SOURCE DATA:
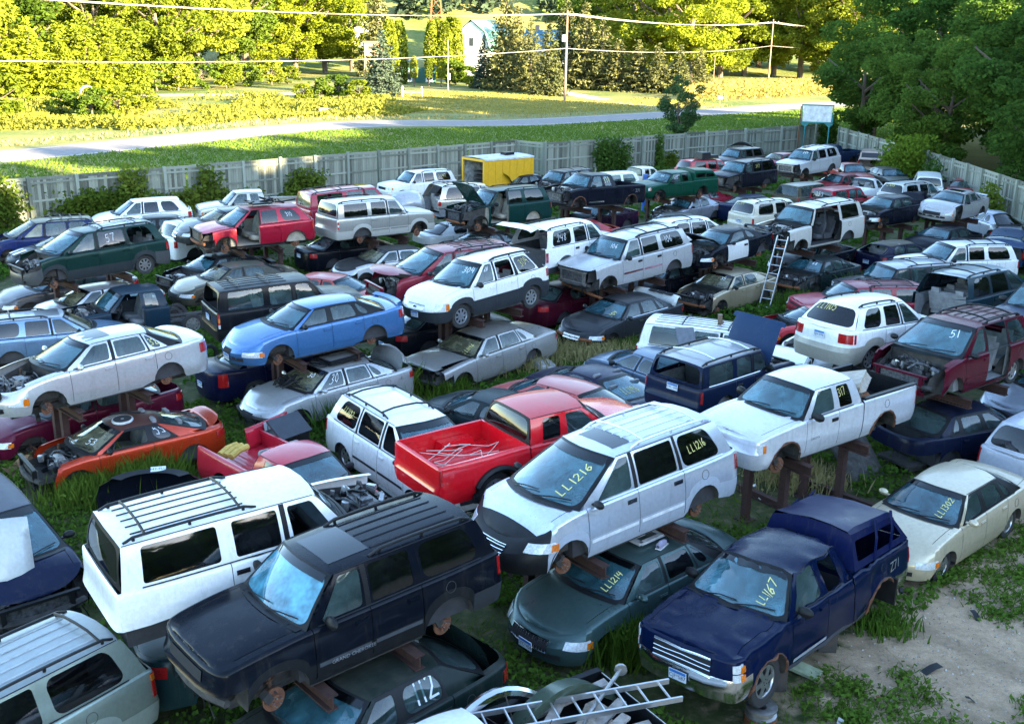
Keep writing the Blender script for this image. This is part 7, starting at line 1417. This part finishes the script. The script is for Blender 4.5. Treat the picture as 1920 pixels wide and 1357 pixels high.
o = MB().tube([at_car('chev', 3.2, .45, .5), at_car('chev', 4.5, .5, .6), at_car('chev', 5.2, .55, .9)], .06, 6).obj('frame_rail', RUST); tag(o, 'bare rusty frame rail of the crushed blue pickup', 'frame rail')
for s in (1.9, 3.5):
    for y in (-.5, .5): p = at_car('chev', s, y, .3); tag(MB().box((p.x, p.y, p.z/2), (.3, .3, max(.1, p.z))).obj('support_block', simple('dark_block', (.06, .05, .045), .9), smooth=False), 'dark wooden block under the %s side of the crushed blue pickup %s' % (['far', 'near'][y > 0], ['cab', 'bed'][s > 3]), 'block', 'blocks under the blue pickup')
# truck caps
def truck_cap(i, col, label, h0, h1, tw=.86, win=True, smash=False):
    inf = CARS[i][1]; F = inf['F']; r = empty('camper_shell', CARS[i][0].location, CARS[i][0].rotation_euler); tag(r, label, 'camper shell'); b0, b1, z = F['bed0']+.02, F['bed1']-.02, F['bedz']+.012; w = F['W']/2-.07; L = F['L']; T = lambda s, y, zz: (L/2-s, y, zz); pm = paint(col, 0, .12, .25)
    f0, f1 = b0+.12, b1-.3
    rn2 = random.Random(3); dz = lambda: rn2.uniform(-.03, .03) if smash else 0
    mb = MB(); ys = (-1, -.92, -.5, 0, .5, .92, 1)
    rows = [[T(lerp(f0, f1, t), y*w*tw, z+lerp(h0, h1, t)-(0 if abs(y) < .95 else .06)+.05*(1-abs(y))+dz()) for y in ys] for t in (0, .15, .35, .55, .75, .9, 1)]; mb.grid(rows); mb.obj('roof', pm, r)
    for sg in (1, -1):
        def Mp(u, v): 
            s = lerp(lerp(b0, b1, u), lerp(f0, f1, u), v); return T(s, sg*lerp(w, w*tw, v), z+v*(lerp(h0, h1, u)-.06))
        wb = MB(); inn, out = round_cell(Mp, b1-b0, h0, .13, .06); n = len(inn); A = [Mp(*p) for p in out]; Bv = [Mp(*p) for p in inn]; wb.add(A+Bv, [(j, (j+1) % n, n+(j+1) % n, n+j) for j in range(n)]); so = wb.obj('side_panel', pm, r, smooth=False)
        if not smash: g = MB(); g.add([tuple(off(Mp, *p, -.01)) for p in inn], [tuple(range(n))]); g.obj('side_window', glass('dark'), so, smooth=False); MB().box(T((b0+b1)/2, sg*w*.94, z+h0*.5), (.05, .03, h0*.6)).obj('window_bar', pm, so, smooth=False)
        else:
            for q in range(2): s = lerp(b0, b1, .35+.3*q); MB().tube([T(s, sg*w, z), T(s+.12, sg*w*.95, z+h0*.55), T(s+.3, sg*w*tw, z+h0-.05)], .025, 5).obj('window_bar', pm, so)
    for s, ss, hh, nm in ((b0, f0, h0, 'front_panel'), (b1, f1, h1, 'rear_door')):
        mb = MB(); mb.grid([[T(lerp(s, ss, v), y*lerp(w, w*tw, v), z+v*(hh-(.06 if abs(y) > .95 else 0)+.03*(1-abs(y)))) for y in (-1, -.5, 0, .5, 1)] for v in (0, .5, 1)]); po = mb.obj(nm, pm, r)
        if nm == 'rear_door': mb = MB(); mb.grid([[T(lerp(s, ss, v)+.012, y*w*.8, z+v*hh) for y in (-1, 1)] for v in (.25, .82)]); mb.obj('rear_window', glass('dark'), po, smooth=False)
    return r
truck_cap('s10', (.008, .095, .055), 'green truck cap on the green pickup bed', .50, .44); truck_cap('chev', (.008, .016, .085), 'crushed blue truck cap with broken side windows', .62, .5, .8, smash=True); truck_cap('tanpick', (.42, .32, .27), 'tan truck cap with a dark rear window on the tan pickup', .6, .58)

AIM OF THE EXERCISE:
Give back the whole listing as it stands, minus its pictures.

FULL ANSWER:
Keep writing the Blender script for this image. This is part 7, starting at line 1417. This part finishes the script. The script is for Blender 4.5. Treat the picture as 1920 pixels wide and 1357 pixels high.
o = MB().tube([at_car('chev', 3.2, .45, .5), at_car('chev', 4.5, .5, .6), at_car('chev', 5.2, .55, .9)], .06, 6).obj('frame_rail', RUST); tag(o, 'bare rusty frame rail of the crushed blue pickup', 'frame rail')
for s in (1.9, 3.5):
    for y in (-.5, .5): p = at_car('chev', s, y, .3); tag(MB().box((p.x, p.y, p.z/2), (.3, .3, max(.1, p.z))).obj('support_block', simple('dark_block', (.06, .05, .045), .9), smooth=False), 'dark wooden block under the %s side of the crushed blue pickup %s' % (['far', 'near'][y > 0], ['cab', 'bed'][s > 3]), 'block', 'blocks under the blue pickup')
# truck caps
def truck_cap(i, col, label, h0, h1, tw=.86, win=True, smash=False):
    inf = CARS[i][1]; F = inf['F']; r = empty('camper_shell', CARS[i][0].location, CARS[i][0].rotation_euler); tag(r, label, 'camper shell'); b0, b1, z = F['bed0']+.02, F['bed1']-.02, F['bedz']+.012; w = F['W']/2-.07; L = F['L']; T = lambda s, y, zz: (L/2-s, y, zz); pm = paint(col, 0, .12, .25)
    f0, f1 = b0+.12, b1-.3
    rn2 = random.Random(3); dz = lambda: rn2.uniform(-.03, .03) if smash else 0
    mb = MB(); ys = (-1, -.92, -.5, 0, .5, .92, 1)
    rows = [[T(lerp(f0, f1, t), y*w*tw, z+lerp(h0, h1, t)-(0 if abs(y) < .95 else .06)+.05*(1-abs(y))+dz()) for y in ys] for t in (0, .15, .35, .55, .75, .9, 1)]; mb.grid(rows); mb.obj('roof', pm, r)
    for sg in (1, -1):
        def Mp(u, v): 
            s = lerp(lerp(b0, b1, u), lerp(f0, f1, u), v); return T(s, sg*lerp(w, w*tw, v), z+v*(lerp(h0, h1, u)-.06))
        wb = MB(); inn, out = round_cell(Mp, b1-b0, h0, .13, .06); n = len(inn); A = [Mp(*p) for p in out]; Bv = [Mp(*p) for p in inn]; wb.add(A+Bv, [(j, (j+1) % n, n+(j+1) % n, n+j) for j in range(n)]); so = wb.obj('side_panel', pm, r, smooth=False)
        if not smash: g = MB(); g.add([tuple(off(Mp, *p, -.01)) for p in inn], [tuple(range(n))]); g.obj('side_window', glass('dark'), so, smooth=False); MB().box(T((b0+b1)/2, sg*w*.94, z+h0*.5), (.05, .03, h0*.6)).obj('window_bar', pm, so, smooth=False)
        else:
            for q in range(2): s = lerp(b0, b1, .35+.3*q); MB().tube([T(s, sg*w, z), T(s+.12, sg*w*.95, z+h0*.55), T(s+.3, sg*w*tw, z+h0-.05)], .025, 5).obj('window_bar', pm, so)
    for s, ss, hh, nm in ((b0, f0, h0, 'front_panel'), (b1, f1, h1, 'rear_door')):
        mb = MB(); mb.grid([[T(lerp(s, ss, v), y*lerp(w, w*tw, v), z+v*(hh-(.06 if abs(y) > .95 else 0)+.03*(1-abs(y)))) for y in (-1, -.5, 0, .5, 1)] for v in (0, .5, 1)]); po = mb.obj(nm, pm, r)
        if nm == 'rear_door': mb = MB(); mb.grid([[T(lerp(s, ss, v)+.012, y*w*.8, z+v*hh) for y in (-1, 1)] for v in (.25, .82)]); mb.obj('rear_window', glass('dark'), po, smooth=False)
    return r
truck_cap('s10', (.008, .095, .055), 'green truck cap on the green pickup bed', .50, .44); truck_cap('chev', (.008, .016, .085), 'crushed blue truck cap with broken side windows', .62, .5, .8, smash=True); truck_cap('tanpick', (.42, .32, .27), 'tan truck cap with a dark rear window on the tan pickup', .6, .58)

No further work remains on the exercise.